Acórdão do Tribunal da Relação de Coimbra
Processo:
157/22.0GDCBR.C1
Nº Convencional: JTRC
Relator: JOSÉ EDUARDO MARTINS
Descritores: CONTEÚDO DA ACUSAÇÃO
DESCRIÇÃO DO DOLO
REJEIÇÃO DA ACUSAÇÃO
Data do Acordão: 12/13/2023
Votação: UNANIMIDADE
Tribunal Recurso: TRIBUNAL JUDICIAL DA COMARCA DE COIMBRA – JUÍZO LOCAL CRIMINAL DE COIMBRA – JUIZ 1
Texto Integral: N
Meio Processual: RECURSO DECIDIDO EM CONFERÊNCIA
Decisão: CONCEDIDO PROVIMENTO AO RECURSO
Legislação Nacional: ARTIGO 14.º DO CÓDIGO PENAL
ARTIGOS 283.º, N.º 3, ALÍNEA B), E 311.º, N.º 2, ALÍNEA A), DO CÓDIGO DE PROCESSO PENAL/C.P.P.
Sumário:
I – O dolo consiste no conhecimento (elemento intelectual) e vontade (elemento volitivo) do agente em realizar o facto, com consciência da sua censurabilidade (consciência da ilicitude): o elemento intelectual implica a previsão ou representação pelo agente das circunstâncias do facto, portanto o conhecimento dos elementos constitutivos do tipo objetivo, sejam descritivos sejam normativos; o elemento volitivo consiste na vontade do agente de realização do facto depois de ter previsto ou representado os elementos constitutivos do tipo objetivo, assim revelando a sua personalidade contrária ao direito, para uns, ou uma atitude contrária ou indiferente perante a proibição legal revelada no facto [elemento emocional do dolo], para outros.

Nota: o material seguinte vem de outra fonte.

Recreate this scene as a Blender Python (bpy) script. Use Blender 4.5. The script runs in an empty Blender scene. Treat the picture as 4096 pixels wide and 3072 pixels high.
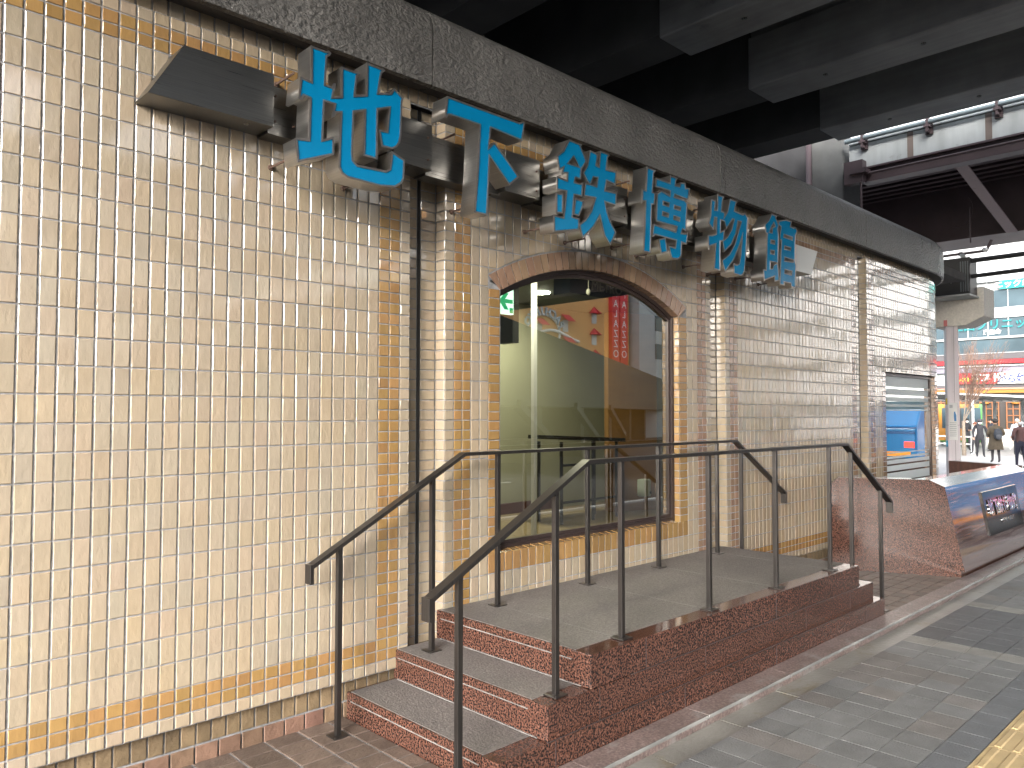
import bpy, bmesh, math, random
from mathutils import Vector, Matrix
R = math.radians
sc = bpy.context.scene
col = sc.collection
rnd = random.Random(7)

# ---------------------------------------------------------------- camera
FPX = 3090.0; YAW = 0.76762; PITCH = 0.036455; ROLL = 0.00095
CAMLOC = Vector((-0.6154, -3.4498, 1.5464))
fwd = Vector((math.sin(YAW)*math.cos(PITCH), math.cos(YAW)*math.cos(PITCH), math.sin(PITCH)))
rt = Vector((math.cos(YAW), -math.sin(YAW), 0)); up = rt.cross(fwd)
r2 = math.cos(ROLL)*rt + math.sin(ROLL)*up; u2 = -math.sin(ROLL)*rt + math.cos(ROLL)*up
camd = bpy.data.cameras.new("camera"); cam = bpy.data.objects.new("camera", camd); col.objects.link(cam)
camd.sensor_fit = 'HORIZONTAL'; camd.sensor_width = 36.0; camd.lens = FPX/4096*36.0
camd.clip_start = 0.05; camd.clip_end = 800
cam.matrix_world = Matrix(((r2.x, u2.x, -fwd.x, CAMLOC.x), (r2.y, u2.y, -fwd.y, CAMLOC.y), (r2.z, u2.z, -fwd.z, CAMLOC.z), (0, 0, 0, 1)))
sc.camera = cam
# ---------------------------------------------------------------- world, sun, exposure
SUN_EL, SUN_AZ = 22, 240      # azimuth from +Y towards +X
w = bpy.data.worlds.new("World"); sc.world = w; w.use_nodes = True
nt = w.node_tree; bg = nt.nodes['Background']
sky = nt.nodes.new('ShaderNodeTexSky'); sky.sky_type = 'NISHITA'; sky.sun_disc = False
sky.sun_elevation = R(SUN_EL); sky.sun_rotation = R(SUN_AZ); sky.air_density = 1.0; sky.dust_density = 4.0; sky.ozone_density = 1.0
hs = nt.nodes.new('ShaderNodeHueSaturation'); hs.inputs['Saturation'].default_value = 0.35
nt.links.new(sky.outputs[0], hs.inputs['Color']); nt.links.new(hs.outputs[0], bg.inputs['Color'])
bg.inputs['Strength'].default_value = 0.15
sd = bpy.data.lights.new("sun", 'SUN'); sd.energy = 1.15; sd.angle = R(40); sd.color = (1.0, 0.98, 0.95)
sun = bpy.data.objects.new("sun", sd); col.objects.link(sun)
sdir = Vector((math.sin(R(SUN_AZ))*math.cos(R(SUN_EL)), math.cos(R(SUN_AZ))*math.cos(R(SUN_EL)), math.sin(R(SUN_EL))))
sun.rotation_euler = sdir.to_track_quat('Z', 'Y').to_euler(); sun.location = (0, -5, 30)
sc.view_settings.view_transform = 'Standard'; sc.view_settings.look = 'None'
sc.view_settings.exposure = 2.5; sc.view_settings.gamma = 1.0
sc.cycles.max_bounces = 8; sc.cycles.diffuse_bounces = 4; sc.cycles.glossy_bounces = 4
sc.cycles.transparent_max_bounces = 8; sc.cycles.caustics_reflective = False; sc.cycles.caustics_refractive = False
sc.cycles.use_denoising = True; sc.cycles.sample_clamp_indirect = 6.0

# ---------------------------------------------------------------- helpers
class MB:
    def __init__(s): s.v = []; s.f = []; s.c = []; s.m = []
    def poly(s, pts, c=(1, 1, 1), m=0):
        b = len(s.v); s.v += [tuple(p) for p in pts]; s.f.append(tuple(range(b, b+len(pts)))); s.c.append(c); s.m.append(m)
    def box(s, x0, x1, y0, y1, z0, z1, c=(1, 1, 1), m=0, T=None):
        p = [(x0, y0, z0), (x1, y0, z0), (x1, y1, z0), (x0, y1, z0), (x0, y0, z1), (x1, y0, z1), (x1, y1, z1), (x0, y1, z1)]
        if T is not None: p = [tuple(T @ Vector(q)) for q in p]
        b = len(s.v); s.v += p
        for q in ((0, 3, 2, 1), (4, 5, 6, 7), (0, 1, 5, 4), (1, 2, 6, 5), (2, 3, 7, 6), (3, 0, 4, 7)):
            s.f.append(tuple(b+i for i in q)); s.c.append(c); s.m.append(m)
        return s
    def prism(s, pts, d, c=(1, 1, 1), m=0):
        """pts: 3D polygon, d: extrusion vector"""
        d = Vector(d); n = len(pts); P = [Vector(p) for p in pts]; Q = [p+d for p in P]
        nrm = Vector((0, 0, 0))
        for i in range(n): nrm += P[i].cross(P[(i+1) % n])
        if nrm.dot(d) > 0: P, Q = Q, P
        s.poly(P, c, m); s.poly(list(reversed(Q)), c, m)
        for i in range(n):
            j = (i+1) % n; s.poly([P[j], P[i], Q[i], Q[j]], c, m)
        return s
    def tube(s, a, b, r0, r1=None, n=8, c=(1, 1, 1), m=0, cap=True):
        a = Vector(a); b = Vector(b); r1 = r0 if r1 is None else r1
        d = (b-a).normalized(); t = Vector((0, 0, 1)) if abs(d.z) < .9 else Vector((1, 0, 0))
        e1 = d.cross(t).normalized(); e2 = d.cross(e1)
        k = len(s.v)
        for i in range(n):
            q = e1*math.cos(2*math.pi*i/n)+e2*math.sin(2*math.pi*i/n); s.v.append(tuple(a+q*r0)); s.v.append(tuple(b+q*r1))
        for i in range(n):
            j = (i+1) % n; s.f.append((k+2*i, k+2*i+1, k+2*j+1, k+2*j)); s.c.append(c); s.m.append(m)
        if cap:
            s.f.append(tuple(k+2*i for i in range(n))); s.c.append(c); s.m.append(m)
            s.f.append(tuple(k+2*i+1 for i in reversed(range(n)))); s.c.append(c); s.m.append(m)
        return s
    def bar(s, a, b, w, h, c=(1, 1, 1), m=0, upv=(0, 0, 1)):
        """rectangular bar from a to b, w across, h along upv"""
        a = Vector(a); b = Vector(b); d = (b-a).normalized(); u = Vector(upv)
        sd_ = d.cross(u).normalized()*(w/2); uu = sd_.cross(d).normalized()*(h/2)
        P = [a-sd_-uu, a+sd_-uu, a+sd_+uu, a-sd_+uu]
        return s.prism(P, b-a, c, m)
    def ell(s, ctr, r, n=10, c=(1, 1, 1), m=0, z0=-1.0, z1=1.0):
        k = len(s.v); cx, cy, cz = ctr; rows = n//2+1
        for i in range(rows+1):
            t = z0+(z1-z0)*i/rows; ph = math.asin(max(-1, min(1, t)))
            for j in range(n):
                a = 2*math.pi*j/n; s.v.append((cx+r[0]*math.cos(ph)*math.cos(a), cy+r[1]*math.cos(ph)*math.sin(a), cz+r[2]*math.sin(ph)))
        for i in range(rows):
            for j in range(n):
                j2 = (j+1) % n; s.f.append((k+i*n+j, k+i*n+j2, k+(i+1)*n+j2, k+(i+1)*n+j)); s.c.append(c); s.m.append(m)
        s.f.append(tuple(k+j for j in reversed(range(n)))); s.c.append(c); s.m.append(m)
        s.f.append(tuple(k+rows*n+j for j in range(n))); s.c.append(c); s.m.append(m)
        return s
    def build(s, name, mats, parent=None, bevel=0, smooth=False, loc=None):
        me = bpy.data.meshes.new(name); me.from_pydata(s.v, [], s.f)
        if not isinstance(mats, (list, tuple)): mats = [mats]
        for m_ in mats: me.materials.append(m_)
        if any(s.m): me.polygons.foreach_set('material_index', s.m)
        if any(c != (1, 1, 1) for c in s.c):
            ca = me.color_attributes.new('Col', 'FLOAT_COLOR', 'CORNER'); d = []
            for f, c in zip(s.f, s.c): d += [c[0], c[1], c[2], 1.0]*len(f)
            ca.data.foreach_set('color', d)
        if smooth: me.polygons.foreach_set('use_smooth', [True]*len(me.polygons))
        me.update()
        o = bpy.data.objects.new(name, me); col.objects.link(o)
        if parent is not None: o.parent = parent
        if bevel:
            bm = bmesh.new(); bm.from_mesh(me); bmesh.ops.remove_doubles(bm, verts=bm.verts, dist=1e-5)
            es = [e for e in bm.edges if len(e.link_faces) == 2 and e.calc_face_angle(0) > 0.5]
            bmesh.ops.bevel(bm, geom=es, offset=bevel, segments=2, affect='EDGES', profile=0.5); bm.to_mesh(me); bm.free()
        return o
def tag(o, label=None, cat=None, group=None, kind=None):
    if label: o['label'] = label
    if cat: o['category'] = cat
    if group: o['group'] = group
    if kind: o['kind'] = kind
    return o
def thing(name, label, cat, loc=(0, 0, 0), rz=0, group=None):
    o = bpy.data.objects.new(name, None); col.objects.link(o); o.location = loc; o.rotation_euler = (0, 0, rz); o.empty_display_size = .1
    return tag(o, label, cat, group)
def copy_tree(o, parent=None):
    c = o.copy(); col.objects.link(c)
    if parent is not None: c.parent = parent
    for ch in o.children: copy_tree(ch, c)
    return c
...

II – Deve constar da acusação a narração dos factos integradores da concreta situação, isto é, a intenção de realizar o facto, tratando-se de dolo direto, ou a previsão do resultado como consequência necessária da conduta, no caso de dolo necessário, ou ainda a previsão do resultado e a conformação com a sua verificação, no caso de dolo eventual.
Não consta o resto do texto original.